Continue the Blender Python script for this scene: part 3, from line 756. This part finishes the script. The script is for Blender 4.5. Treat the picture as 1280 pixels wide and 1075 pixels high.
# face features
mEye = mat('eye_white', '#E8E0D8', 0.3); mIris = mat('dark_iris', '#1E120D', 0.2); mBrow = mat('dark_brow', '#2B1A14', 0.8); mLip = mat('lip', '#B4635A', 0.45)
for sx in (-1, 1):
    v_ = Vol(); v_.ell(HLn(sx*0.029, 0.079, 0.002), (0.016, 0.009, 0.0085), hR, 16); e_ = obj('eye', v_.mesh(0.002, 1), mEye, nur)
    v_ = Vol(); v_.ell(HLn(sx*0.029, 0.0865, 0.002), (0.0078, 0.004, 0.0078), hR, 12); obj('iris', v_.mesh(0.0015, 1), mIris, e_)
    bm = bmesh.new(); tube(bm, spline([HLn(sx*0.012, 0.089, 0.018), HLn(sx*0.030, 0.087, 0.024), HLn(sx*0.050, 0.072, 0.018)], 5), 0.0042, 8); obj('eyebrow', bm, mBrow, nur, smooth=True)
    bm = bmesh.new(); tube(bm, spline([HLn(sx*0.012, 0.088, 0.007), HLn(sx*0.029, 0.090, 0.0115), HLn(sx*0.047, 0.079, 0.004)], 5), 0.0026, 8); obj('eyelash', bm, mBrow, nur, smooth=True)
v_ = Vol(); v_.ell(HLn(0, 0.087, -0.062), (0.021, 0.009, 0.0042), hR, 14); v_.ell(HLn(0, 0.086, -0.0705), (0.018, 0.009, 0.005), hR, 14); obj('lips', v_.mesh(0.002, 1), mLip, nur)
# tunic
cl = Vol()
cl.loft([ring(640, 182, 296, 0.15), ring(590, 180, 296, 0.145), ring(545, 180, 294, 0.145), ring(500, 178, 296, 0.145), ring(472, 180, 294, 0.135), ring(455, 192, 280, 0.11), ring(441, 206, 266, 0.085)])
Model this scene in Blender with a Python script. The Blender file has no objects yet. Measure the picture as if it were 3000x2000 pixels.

Direction:
From the entries above, copy every line where the word "scene" shows up.

Exercise solution:
Continue the Blender Python script for this scene: part 3, from line 756. This part finishes the script. The script is for Blender 4.5. Treat the picture as 1280 pixels wide and 1075 pixels high.
Model this scene in Blender with a Python script. The Blender file has no objects yet. Measure the picture as if it were 3000x2000 pixels.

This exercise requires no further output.